このところ、政府はまったく機能していない。自然成立する予算はよいとしても、租税に関する法案は年度内に決着させなければ、行政は混乱する。衆参ねじれ状態の国会運営の難しさは外野の想像を超えるものかも知れないが、政府与党の稚拙な対応には呆れる。
予算、関連法案を二月中に衆議院通過させるために、強行採決し、野党の抗戦に理由を与えた。道路特定財源の問題については、参議院の審議入りの段階になって与党から修正の議論が出てきた。日銀総裁人事に関しては、野党が反対することが分かっているのに、武藤敏郎氏にこだわり、国会の停滞を招いた。
法案にせよ、人事にせよ、参議院の合意がなければ円滑な成立はあり得ないのであり、政府与党の原案を修正することは不可避である。そして、どうせ修正するならば、もっと早い段階で、野党も断れないような譲歩を示して、法案や人事案件の審議を円滑に進めるのが、政治家の知恵というものであろう。

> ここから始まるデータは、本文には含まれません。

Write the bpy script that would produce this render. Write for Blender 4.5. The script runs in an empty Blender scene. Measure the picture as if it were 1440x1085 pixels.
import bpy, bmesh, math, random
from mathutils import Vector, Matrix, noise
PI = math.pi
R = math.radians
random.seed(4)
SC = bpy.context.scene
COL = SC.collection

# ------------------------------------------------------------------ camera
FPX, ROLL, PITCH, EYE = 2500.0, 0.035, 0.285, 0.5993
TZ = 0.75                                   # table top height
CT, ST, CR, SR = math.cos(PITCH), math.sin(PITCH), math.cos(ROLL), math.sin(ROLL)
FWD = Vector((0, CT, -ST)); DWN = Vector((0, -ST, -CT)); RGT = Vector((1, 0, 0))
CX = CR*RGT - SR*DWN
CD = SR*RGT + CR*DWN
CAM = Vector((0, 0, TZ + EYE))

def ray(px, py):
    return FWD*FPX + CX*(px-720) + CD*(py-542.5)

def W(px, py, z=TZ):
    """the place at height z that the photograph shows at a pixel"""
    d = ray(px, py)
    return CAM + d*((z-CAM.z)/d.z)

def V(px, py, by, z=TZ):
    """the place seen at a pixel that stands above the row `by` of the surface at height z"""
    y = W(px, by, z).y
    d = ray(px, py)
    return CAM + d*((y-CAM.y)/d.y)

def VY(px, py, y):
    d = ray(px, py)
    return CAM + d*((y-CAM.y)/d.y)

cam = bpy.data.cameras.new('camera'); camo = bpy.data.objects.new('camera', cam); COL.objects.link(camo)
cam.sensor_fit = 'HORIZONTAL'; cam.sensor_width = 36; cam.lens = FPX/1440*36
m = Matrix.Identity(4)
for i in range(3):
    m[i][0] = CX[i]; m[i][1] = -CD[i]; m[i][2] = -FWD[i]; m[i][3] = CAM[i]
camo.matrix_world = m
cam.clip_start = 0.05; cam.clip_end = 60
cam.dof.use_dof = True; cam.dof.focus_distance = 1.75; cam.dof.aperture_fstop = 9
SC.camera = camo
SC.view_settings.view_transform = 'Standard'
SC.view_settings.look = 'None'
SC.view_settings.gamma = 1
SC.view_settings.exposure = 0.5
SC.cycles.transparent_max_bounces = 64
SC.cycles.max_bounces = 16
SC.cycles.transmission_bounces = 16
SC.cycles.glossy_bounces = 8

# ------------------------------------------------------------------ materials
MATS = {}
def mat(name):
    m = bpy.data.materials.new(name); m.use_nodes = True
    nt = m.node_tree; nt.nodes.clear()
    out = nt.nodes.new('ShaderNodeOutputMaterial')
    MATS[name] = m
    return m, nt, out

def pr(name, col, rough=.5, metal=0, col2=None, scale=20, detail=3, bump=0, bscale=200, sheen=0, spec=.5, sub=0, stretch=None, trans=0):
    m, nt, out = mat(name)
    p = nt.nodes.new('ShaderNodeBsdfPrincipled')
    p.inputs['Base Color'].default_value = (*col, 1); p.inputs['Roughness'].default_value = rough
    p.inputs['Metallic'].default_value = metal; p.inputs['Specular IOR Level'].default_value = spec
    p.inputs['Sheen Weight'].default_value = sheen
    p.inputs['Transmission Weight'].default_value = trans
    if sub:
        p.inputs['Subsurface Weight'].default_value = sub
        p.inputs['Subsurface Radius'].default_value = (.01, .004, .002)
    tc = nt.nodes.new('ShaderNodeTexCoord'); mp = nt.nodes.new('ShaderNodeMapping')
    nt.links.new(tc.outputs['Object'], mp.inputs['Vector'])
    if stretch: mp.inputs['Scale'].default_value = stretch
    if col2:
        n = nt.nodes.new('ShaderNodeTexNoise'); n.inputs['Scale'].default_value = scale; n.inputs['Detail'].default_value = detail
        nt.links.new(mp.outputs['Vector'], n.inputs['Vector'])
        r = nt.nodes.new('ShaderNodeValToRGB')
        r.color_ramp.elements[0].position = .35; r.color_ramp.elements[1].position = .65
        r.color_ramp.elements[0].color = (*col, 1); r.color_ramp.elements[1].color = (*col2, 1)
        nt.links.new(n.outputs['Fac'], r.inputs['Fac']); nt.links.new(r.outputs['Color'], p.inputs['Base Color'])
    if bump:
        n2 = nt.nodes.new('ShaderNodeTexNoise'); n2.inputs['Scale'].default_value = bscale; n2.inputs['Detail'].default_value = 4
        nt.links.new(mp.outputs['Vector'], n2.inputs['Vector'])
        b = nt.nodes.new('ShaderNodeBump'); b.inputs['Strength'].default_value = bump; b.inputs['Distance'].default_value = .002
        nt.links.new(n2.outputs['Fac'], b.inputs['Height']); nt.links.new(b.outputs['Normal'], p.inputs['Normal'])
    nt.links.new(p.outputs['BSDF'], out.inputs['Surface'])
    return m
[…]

今の福田康夫首相は、漁船が接近しているのが見えているのに何の回避行動も取らなかったイージス艦の艦長に重なって見える。そう考えると、例の事故について究明できない理由も分かる。上は総理大臣から、下は自衛隊の現場に至るまで、事故や紛糾が起こるのは、力を持った自分たちの邪魔をするおまえたちが悪いからだという発想が一貫しているからなのだろう。